Copy out all of the material exactly.

Start of DATA EXCERPT

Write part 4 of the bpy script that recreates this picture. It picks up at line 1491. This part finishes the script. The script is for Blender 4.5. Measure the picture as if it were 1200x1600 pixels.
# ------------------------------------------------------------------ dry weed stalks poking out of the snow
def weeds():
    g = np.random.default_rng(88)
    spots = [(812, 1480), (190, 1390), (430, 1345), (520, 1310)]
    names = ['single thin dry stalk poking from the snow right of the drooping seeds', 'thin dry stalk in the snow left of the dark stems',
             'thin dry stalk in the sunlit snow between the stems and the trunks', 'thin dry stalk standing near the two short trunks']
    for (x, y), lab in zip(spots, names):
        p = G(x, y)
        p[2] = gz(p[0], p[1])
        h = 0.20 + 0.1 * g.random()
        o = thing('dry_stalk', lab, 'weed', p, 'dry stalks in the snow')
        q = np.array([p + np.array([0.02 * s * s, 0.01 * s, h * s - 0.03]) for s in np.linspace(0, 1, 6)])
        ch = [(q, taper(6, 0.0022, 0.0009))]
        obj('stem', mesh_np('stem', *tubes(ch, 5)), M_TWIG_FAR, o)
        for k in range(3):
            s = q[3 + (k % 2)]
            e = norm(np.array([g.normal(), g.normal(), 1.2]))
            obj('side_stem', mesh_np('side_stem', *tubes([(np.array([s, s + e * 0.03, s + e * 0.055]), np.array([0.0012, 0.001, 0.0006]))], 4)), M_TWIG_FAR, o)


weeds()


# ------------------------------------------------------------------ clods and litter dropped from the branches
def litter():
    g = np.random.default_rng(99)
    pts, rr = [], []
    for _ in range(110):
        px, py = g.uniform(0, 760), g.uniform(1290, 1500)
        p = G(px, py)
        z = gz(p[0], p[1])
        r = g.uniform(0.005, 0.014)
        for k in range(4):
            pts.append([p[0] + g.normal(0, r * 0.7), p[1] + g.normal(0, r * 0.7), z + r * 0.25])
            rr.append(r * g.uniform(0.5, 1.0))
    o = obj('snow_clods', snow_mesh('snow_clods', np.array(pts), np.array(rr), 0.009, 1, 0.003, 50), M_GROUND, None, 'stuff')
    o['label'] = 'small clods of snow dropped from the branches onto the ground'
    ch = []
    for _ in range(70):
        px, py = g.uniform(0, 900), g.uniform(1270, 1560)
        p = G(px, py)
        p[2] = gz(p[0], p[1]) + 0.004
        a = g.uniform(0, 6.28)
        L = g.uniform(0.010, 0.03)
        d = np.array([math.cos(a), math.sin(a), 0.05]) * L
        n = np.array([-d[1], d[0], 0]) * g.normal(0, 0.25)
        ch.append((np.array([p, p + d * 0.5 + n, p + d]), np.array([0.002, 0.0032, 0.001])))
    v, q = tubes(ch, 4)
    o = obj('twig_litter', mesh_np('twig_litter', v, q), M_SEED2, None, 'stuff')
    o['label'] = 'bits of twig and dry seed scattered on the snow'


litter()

End of DATA EXCERPT

- [RESPONSE TO THE TASK]:
Write part 4 of the bpy script that recreates this picture. It picks up at line 1491. This part finishes the script. The script is for Blender 4.5. Measure the picture as if it were 1200x1600 pixels.
# ------------------------------------------------------------------ dry weed stalks poking out of the snow
def weeds():
    g = np.random.default_rng(88)
    spots = [(812, 1480), (190, 1390), (430, 1345), (520, 1310)]
    names = ['single thin dry stalk poking from the snow right of the drooping seeds', 'thin dry stalk in the snow left of the dark stems',
             'thin dry stalk in the sunlit snow between the stems and the trunks', 'thin dry stalk standing near the two short trunks']
    for (x, y), lab in zip(spots, names):
        p = G(x, y)
        p[2] = gz(p[0], p[1])
        h = 0.20 + 0.1 * g.random()
        o = thing('dry_stalk', lab, 'weed', p, 'dry stalks in the snow')
        q = np.array([p + np.array([0.02 * s * s, 0.01 * s, h * s - 0.03]) for s in np.linspace(0, 1, 6)])
        ch = [(q, taper(6, 0.0022, 0.0009))]
        obj('stem', mesh_np('stem', *tubes(ch, 5)), M_TWIG_FAR, o)
        for k in range(3):
            s = q[3 + (k % 2)]
            e = norm(np.array([g.normal(), g.normal(), 1.2]))
            obj('side_stem', mesh_np('side_stem', *tubes([(np.array([s, s + e * 0.03, s + e * 0.055]), np.array([0.0012, 0.001, 0.0006]))], 4)), M_TWIG_FAR, o)


weeds()


# ------------------------------------------------------------------ clods and litter dropped from the branches
def litter():
    g = np.random.default_rng(99)
    pts, rr = [], []
    for _ in range(110):
        px, py = g.uniform(0, 760), g.uniform(1290, 1500)
        p = G(px, py)
        z = gz(p[0], p[1])
        r = g.uniform(0.005, 0.014)
        for k in range(4):
            pts.append([p[0] + g.normal(0, r * 0.7), p[1] + g.normal(0, r * 0.7), z + r * 0.25])
            rr.append(r * g.uniform(0.5, 1.0))
    o = obj('snow_clods', snow_mesh('snow_clods', np.array(pts), np.array(rr), 0.009, 1, 0.003, 50), M_GROUND, None, 'stuff')
    o['label'] = 'small clods of snow dropped from the branches onto the ground'
    ch = []
    for _ in range(70):
        px, py = g.uniform(0, 900), g.uniform(1270, 1560)
        p = G(px, py)
        p[2] = gz(p[0], p[1]) + 0.004
        a = g.uniform(0, 6.28)
        L = g.uniform(0.010, 0.03)
        d = np.array([math.cos(a), math.sin(a), 0.05]) * L
        n = np.array([-d[1], d[0], 0]) * g.normal(0, 0.25)
        ch.append((np.array([p, p + d * 0.5 + n, p + d]), np.array([0.002, 0.0032, 0.001])))
    v, q = tubes(ch, 4)
    o = obj('twig_litter', mesh_np('twig_litter', v, q), M_SEED2, None, 'stuff')
    o['label'] = 'bits of twig and dry seed scattered on the snow'


litter()